> GIVEN EXERCISE
Go to the line that contains "row', 'shrubs', 6)" and extract it along with every line after it, exactly, through the end of the data below.

> RAW DATA
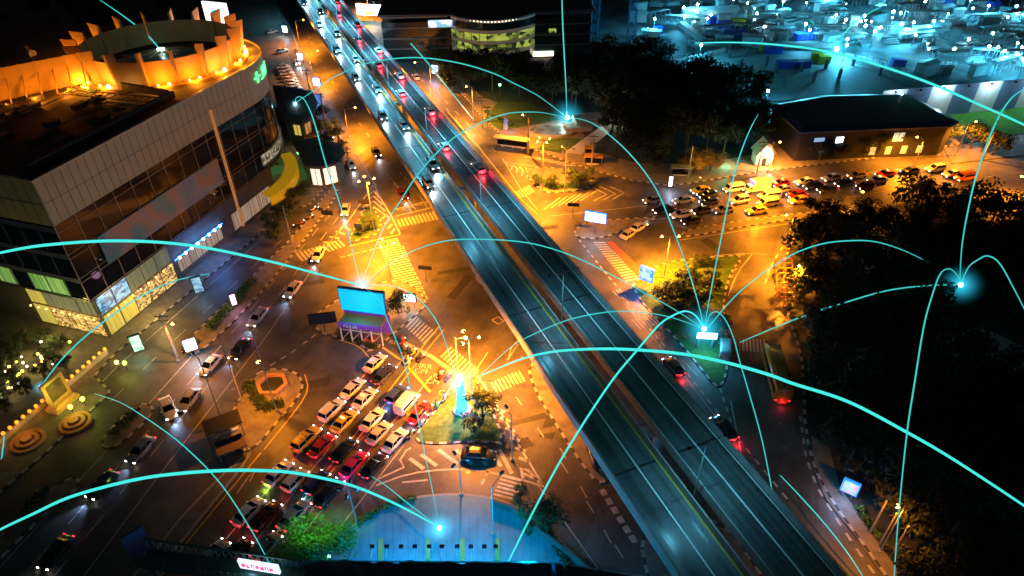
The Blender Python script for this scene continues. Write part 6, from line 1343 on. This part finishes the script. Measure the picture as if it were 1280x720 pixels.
# hedges
def hedge(pts, wd, ht, lab, m=M_leaf2, dens=55, z0=.12):
    p = [G(x, y) for x, y in pts]; g = MB(); rng = random.Random(len(lab)); L = 0
    for a, b in zip(p, p[1:]):
        n = int((b-a).length*dens*wd); d_ = (b-a).normalized(); nn_ = Vector((-d_.y, d_.x, 0))
        for i in range(n):
            c = a.lerp(b, rng.random())+nn_*rng.uniform(-wd/2, wd/2)*(1+.3*math.sin(i))+Z*(z0+ht*rng.random()**.6)
            v = Vector((rng.gauss(0, 1), rng.gauss(0, 1), rng.gauss(.6, 1))).normalized(); X = v.cross(Vector((rng.random(), 1, .2))).normalized(); Y = v.cross(X); s_ = rng.uniform(.1, .2)
            g.face([c-X*s_-Y*s_*.6, c+X*s_-Y*s_*.6, c+X*s_+Y*s_*.6, c-X*s_+Y*s_*.6])
    o = g.build('hedge', m, origin=p[0]); tag(o, lab, 'hedge')
hedge([(318, 352), (290, 385), (262, 415)], 1.6, 1.0, 'long clipped hedge along the divider strip', M_leaf3); hedge([(248, 428), (230, 440)], 1.4, 1.0, 'short hedge below the small lit square sign', M_leaf3)
hedge([(140, 548), (175, 514)], 1.4, .9, 'hedge on the upper oval divider island'); hedge([(28, 650), (62, 612)], 1.4, .9, 'hedge on the lower left divider island'); hedge([(446, 658), (482, 634), (520, 623)], .8, .5, 'low green hedge along the curved forecourt kerb', M_leaf3)
hedge([(668, 222), (690, 236), (725, 234)], 1.6, .8, 'green planting at the foot of the twin lamps', M_leaf3); hedge([(608, 140), (640, 158)], 1.6, .5, 'bright clipped hedge left of the bus shelter', M_leaf3); hedge([(1070, 636), (1085, 658), (1105, 685)], .9, .8, 'green hedge along the park corner pavement', M_leaf3); hedge([(680, 660), (700, 690), (712, 712)], 1.0, .6, 'dark hedge strip behind the round dark tree'); hedge([(425, 420), (470, 436)], 1.0, .6, 'low planting along the lower kerb of the billboard island', M_leaf2); hedge([(310, 480), (330, 512), (355, 505)], 1.8, .5, 'planting around the hexagonal planter')
# dark wood and the park as masses, with the distinct trees on their edges
def inpoly(x, y, P):
    c = False; n = len(P)
    for i in range(n):
        x0, y0 = P[i]; x1, y1 = P[i-1]
        if (y0 > y) != (y1 > y) and x < (x1-x0)*(y-y0)/(y1-y0)+x0: c = not c
    return c
def wood(name, P, n, rmin, rmax, lab, cat, seed, avoid=()):
    rng = random.Random(seed); pts = []; xs = [p[0] for p in P]; ys = [p[1] for p in P]; tries = 0
    while len(pts) < n and tries < 20000:
        tries += 1; x, y = rng.uniform(min(xs), max(xs)), rng.uniform(min(ys), max(ys))
        if not inpoly(x, y, P): continue
        b = G(x, y); r_ = rng.uniform(rmin, rmax)
        if any((b-q).length < (r_+s_)*.55 for q, s_ in pts): continue
        if any((b-G(ax, ay)).length < ar for ax, ay, ar in avoid): continue
        pts.append((b, r_))
    g = MB()
    for b, r_ in pts:
        src = rng.choice(LM); k = r_; a = rng.uniform(0, 6.28); M_ = Matrix.Translation(b+Z*(r_*1.15)) @ Matrix.Rotation(a, 4, 'Z') @ Matrix.Diagonal((k, k, k, 1))
        base = len(g.v); g.v += [M_ @ v.co for v in src.vertices]
        g.f += [[base+i for i in p.vertices] for p in src.polygons]; g.m += [0]*len(src.polygons)
        g.tube([b, b+Z*r_], [.3, .15], 5, 1)
    o = g.build(name, [M_leaf, M_bark]); tag(o, lab, cat, kind='stuff'); return o
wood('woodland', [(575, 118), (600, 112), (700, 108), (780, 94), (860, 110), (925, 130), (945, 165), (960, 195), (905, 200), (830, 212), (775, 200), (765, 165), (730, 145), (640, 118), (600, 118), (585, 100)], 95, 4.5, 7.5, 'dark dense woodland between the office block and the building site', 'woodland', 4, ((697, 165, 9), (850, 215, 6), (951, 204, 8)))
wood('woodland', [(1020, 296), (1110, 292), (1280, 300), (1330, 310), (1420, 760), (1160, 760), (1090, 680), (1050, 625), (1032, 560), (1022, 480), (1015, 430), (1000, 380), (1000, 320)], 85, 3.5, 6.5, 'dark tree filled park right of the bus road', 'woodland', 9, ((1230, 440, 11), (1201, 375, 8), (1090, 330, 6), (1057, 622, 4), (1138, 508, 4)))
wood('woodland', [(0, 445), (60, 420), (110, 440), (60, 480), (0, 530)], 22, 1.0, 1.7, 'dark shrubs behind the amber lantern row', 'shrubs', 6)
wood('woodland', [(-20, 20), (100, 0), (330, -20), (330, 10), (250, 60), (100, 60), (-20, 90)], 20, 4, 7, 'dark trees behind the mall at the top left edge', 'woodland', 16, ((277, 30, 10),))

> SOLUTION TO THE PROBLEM
wood('woodland', [(0, 445), (60, 420), (110, 440), (60, 480), (0, 530)], 22, 1.0, 1.7, 'dark shrubs behind the amber lantern row', 'shrubs', 6)
wood('woodland', [(-20, 20), (100, 0), (330, -20), (330, 10), (250, 60), (100, 60), (-20, 90)], 20, 4, 7, 'dark trees behind the mall at the top left edge', 'woodland', 16, ((277, 30, 10),))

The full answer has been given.